Where I Watched It: Netflix
English Audio Description Available?: Yes
Netflix has vomited out another cheap film they do not care if anyone likes. However, they do hope you are a fan of Riverdale, otherwise, much like Sofia Carson anchoring Purple Hearts, this film is aimed very directly at the same age range with its casting of Lily Reinhardt than likely you’ll pass this over.
But not me. not the critics. We review shit like this.
truthfully, it’s average, to slightly below average. It’s not really a god awful film, it just rolls in mediocrity, and the idea that many have come before and done this two lives diverging concept in far more interesting ways before. For those who love Broadway, I highly recommend the musical if/Then, and for movie lovers, Gwyneth Paltrow’s Sliding Doors is better than this.
Here, life changes with a pregnancy test. It’s a huge moment to be sure, but everything hinges on either a positive or negative test result. For those in the blind community, this is something we will have to live with for the remainder of our lives in this film, as the character after this will be referred to based on her test results.

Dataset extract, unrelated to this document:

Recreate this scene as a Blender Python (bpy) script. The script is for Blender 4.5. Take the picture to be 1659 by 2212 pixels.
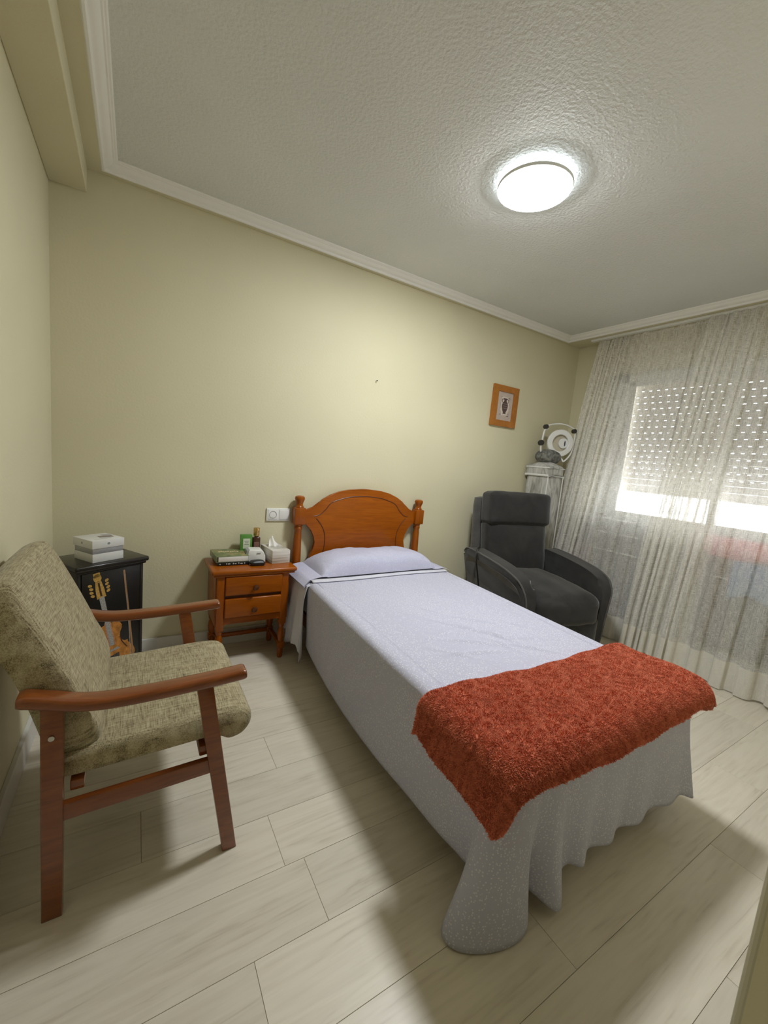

And until you have half a movie spent where you listen to a character constantly be called negative simply because they failed to pass a pregnancy test, you have not lived.
I’ve been around and around in discussions on this, with people admittedly who have seen this film not caring, and others found it jarring like myself. That she would forever have a literal negative connotation attached to her, while the other side that had a baby have a positive one, is problematic at the very least, for a myriad of reasons I’ve spent far too long arguing about.
As a film, to the visual audience, her life seems equally diverse, with challenges on both sides, and rewards no matter what side she chooses. So, I’m sure it comes across as a much more uplifting film. But to a blind and visually impaired audience, it suggests that this pregnancy test and its negative result will have some disarming and unknown bad influence on the remainder of your life. And, in an era where Roe vs Wade now has women pumping out babies whether they want them or not, we have a film suggesting that to somehow not meet that requirement will leave you feeling deficient. or at the very least, it will be used as a cautionary tale in a shitty Netflix film to remind women who either choose to not get pregnant, are not ready to get pregnant, or cannot get pregnant for a multitude of reasons that they are inadequate.
it was not the intention of the audio description team to create this experience, which admittedly not everyone has had. They just used the diverging point of the pregnancy test as the defining moment in splitting a character who goes in two different directions simultaneously like another parallel universe has been created. But, in a world where Spider-Man no Way Home chose to number them during the climatic battle sequence, i believe there was a much better way to do this.
Just because you have someone in quality control doesn’t mean everything is perfect all the time, and just because you approached this with the honest and best intentions, doesn’t mean the finished product is what it needs to be.
As it stands, I’d tell a blind and visually impaired audience to avoid this film. no one needs this in their life. honestly, it’s just another basic mediocre Netflix film that they feel the need to release weekly instead of potentially giving something like The Sandman a second season. A second season of The Sandman might cost the same as a hundred look Both Ways, but I’d gladly give up whatever those 100 films are starring someone who was on the Disney Channel/The CW.